Written task: All of the lines below are to be transcribed faithfully, with pictures excluded from the copy.
▬▬▬
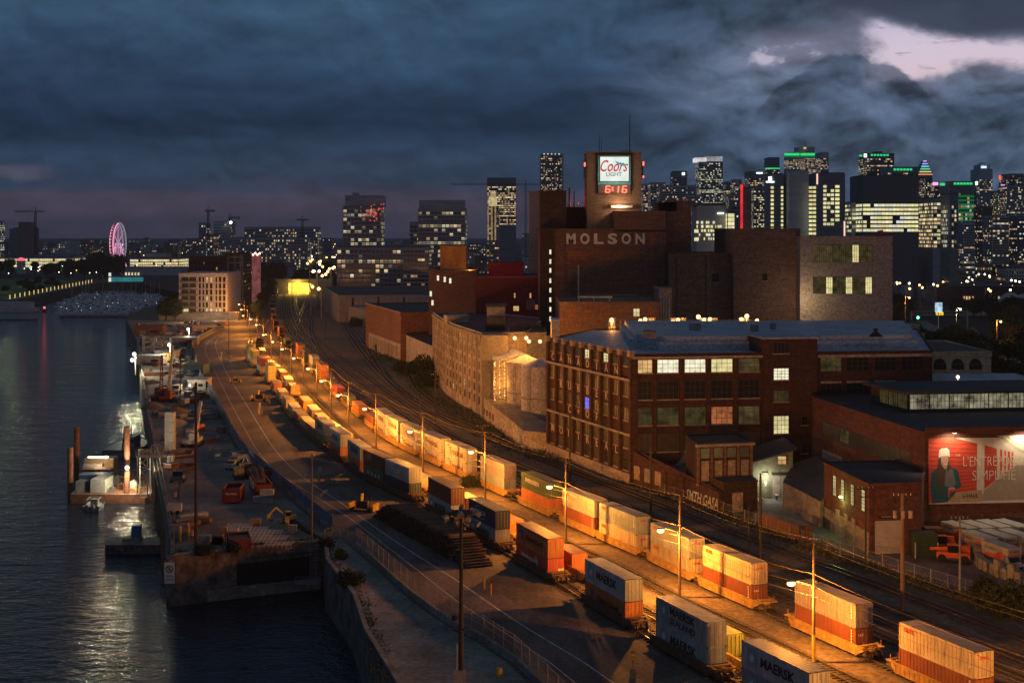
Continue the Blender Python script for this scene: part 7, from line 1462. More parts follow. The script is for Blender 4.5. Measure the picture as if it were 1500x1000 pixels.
skip(350, 800, .25, 5.5, 3.2, 1.7, m_redp, 'low red skip holding a pale box at the front edge of the pier', load=m_wood); s = MB(); x, y = G(343, 793); s.box(x-.7, x+.7, y-.7, y+.7, 1.3, 2.2, m_wp); tag(s.build('pale_box'), 'pale box lying inside the low red skip', 'box')
skip(308, 612, .1, 5.5, 4.5, 1.8, mat('skip_grey', (.15, .20, .22), .6, .3), 'grey green skip near the foot of the white boom crane'); skip(384, 700, .3, 4, 3, 1.8, m_rust, 'rust coloured container with debris beside the long red skip', load=m_wp); 
m_ibc = mat('pale_drum_plastic', (.30, .33, .29), .6, .2)
for i, (px, py, z) in enumerate(((376, 736, 0), (386, 737, 0), (395.5, 737, 0), (386, 737, 1.35), (396, 737, 1.35))):
    t = T('bulk_crate', ['single bulk crate left of the stacked grey crates', 'bottom grey crate in the middle of the group by the fence', 'bottom grey crate at the right of the group by the fence', 'top crate on the left stack by the long red skip', 'top crate on the right stack by the long red skip'][i], 'crate', (*G(px, py), z)); s = MB(); s.box(-.62, .62, -.55, .55, .15, 1.2, m_ibc); s.build('tank', t); s = MB(); s.box(-.66, .66, -.58, .58, 0, .14, m_wood); s.build('pallet', t); s = MB(); s.tube((0, 0, 1.2), (0, 0, 1.28), .18, m_wp); s.build('cap', t)
def excavator(px, py, rz, label, m=m_yel):
    t = T('excavator', label, 'excavator', (*G(px, py), 0), rz)
    for sx in (-1.1, 1.1): s = MB(); s.box(sx-.3, sx+.3, -1.7, 1.7, .05, .8, m_rub); s.build('track', t)
    s = MB(); s.box(-1.3, 1.3, -1.8, 1.1, .9, 1.9, m); s.build('body', t); s = MB(); s.box(-1.2, -.2, -.2, 1.2, 1.9, 3.0, m_glass); s.box(-1.25, -.15, -.25, 1.25, 3.0, 3.1, m); s.build('cab', t); s = MB(); s.bar((.3, 1, 1.5), (.3, 3.6, 4.2), .45, m); s.bar((.3, 3.6, 4.2), (.3, 5.6, 2.2), .35, m); s.build('boom', t); s = MB(); s.prism([(-.2, 5.3), (.9, 5.3), (.9, 6.1), (-.2, 6.1)], 1.1, 2.2, m); s.build('bucket', t)
excavator(424, 764, 1.9, 'yellow digger parked in the right corner of the pier'); bpy.data.objects['excavator'].scale = (.62, .62, .62); excavator(370, 700, .6, 'dark small excavator between the skips and the fence', m_lampm); 
for k in range(4): s = MB(); a = G(424+k*3, 766+k); c = G(452+k*4, 782+k*2); s.bar((*a, .35+.1*k), (*c, .35), .4, m_poled); tag(s.build('timber_beam'), 'dark beam lying along the fence beside the yellow digger', 'beam', 'dark beams beside the yellow digger')
s = MB(); s.prism([G(417, 775), G(423, 777), G(424, 768), G(418, 766)], 0, 1.3, m_yel); tag(s.build('yellow_frame'), 'small yellow steel frame in front of the digger', 'steel frame')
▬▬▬
In response:
Continue the Blender Python script for this scene: part 7, from line 1462. More parts follow. The script is for Blender 4.5. Measure the picture as if it were 1500x1000 pixels.
skip(350, 800, .25, 5.5, 3.2, 1.7, m_redp, 'low red skip holding a pale box at the front edge of the pier', load=m_wood); s = MB(); x, y = G(343, 793); s.box(x-.7, x+.7, y-.7, y+.7, 1.3, 2.2, m_wp); tag(s.build('pale_box'), 'pale box lying inside the low red skip', 'box')
skip(308, 612, .1, 5.5, 4.5, 1.8, mat('skip_grey', (.15, .20, .22), .6, .3), 'grey green skip near the foot of the white boom crane'); skip(384, 700, .3, 4, 3, 1.8, m_rust, 'rust coloured container with debris beside the long red skip', load=m_wp); 
m_ibc = mat('pale_drum_plastic', (.30, .33, .29), .6, .2)
for i, (px, py, z) in enumerate(((376, 736, 0), (386, 737, 0), (395.5, 737, 0), (386, 737, 1.35), (396, 737, 1.35))):
    t = T('bulk_crate', ['single bulk crate left of the stacked grey crates', 'bottom grey crate in the middle of the group by the fence', 'bottom grey crate at the right of the group by the fence', 'top crate on the left stack by the long red skip', 'top crate on the right stack by the long red skip'][i], 'crate', (*G(px, py), z)); s = MB(); s.box(-.62, .62, -.55, .55, .15, 1.2, m_ibc); s.build('tank', t); s = MB(); s.box(-.66, .66, -.58, .58, 0, .14, m_wood); s.build('pallet', t); s = MB(); s.tube((0, 0, 1.2), (0, 0, 1.28), .18, m_wp); s.build('cap', t)
def excavator(px, py, rz, label, m=m_yel):
    t = T('excavator', label, 'excavator', (*G(px, py), 0), rz)
    for sx in (-1.1, 1.1): s = MB(); s.box(sx-.3, sx+.3, -1.7, 1.7, .05, .8, m_rub); s.build('track', t)
    s = MB(); s.box(-1.3, 1.3, -1.8, 1.1, .9, 1.9, m); s.build('body', t); s = MB(); s.box(-1.2, -.2, -.2, 1.2, 1.9, 3.0, m_glass); s.box(-1.25, -.15, -.25, 1.25, 3.0, 3.1, m); s.build('cab', t); s = MB(); s.bar((.3, 1, 1.5), (.3, 3.6, 4.2), .45, m); s.bar((.3, 3.6, 4.2), (.3, 5.6, 2.2), .35, m); s.build('boom', t); s = MB(); s.prism([(-.2, 5.3), (.9, 5.3), (.9, 6.1), (-.2, 6.1)], 1.1, 2.2, m); s.build('bucket', t)
excavator(424, 764, 1.9, 'yellow digger parked in the right corner of the pier'); bpy.data.objects['excavator'].scale = (.62, .62, .62); excavator(370, 700, .6, 'dark small excavator between the skips and the fence', m_lampm); 
for k in range(4): s = MB(); a = G(424+k*3, 766+k); c = G(452+k*4, 782+k*2); s.bar((*a, .35+.1*k), (*c, .35), .4, m_poled); tag(s.build('timber_beam'), 'dark beam lying along the fence beside the yellow digger', 'beam', 'dark beams beside the yellow digger')
s = MB(); s.prism([G(417, 775), G(423, 777), G(424, 768), G(418, 766)], 0, 1.3, m_yel); tag(s.build('yellow_frame'), 'small yellow steel frame in front of the digger', 'steel frame')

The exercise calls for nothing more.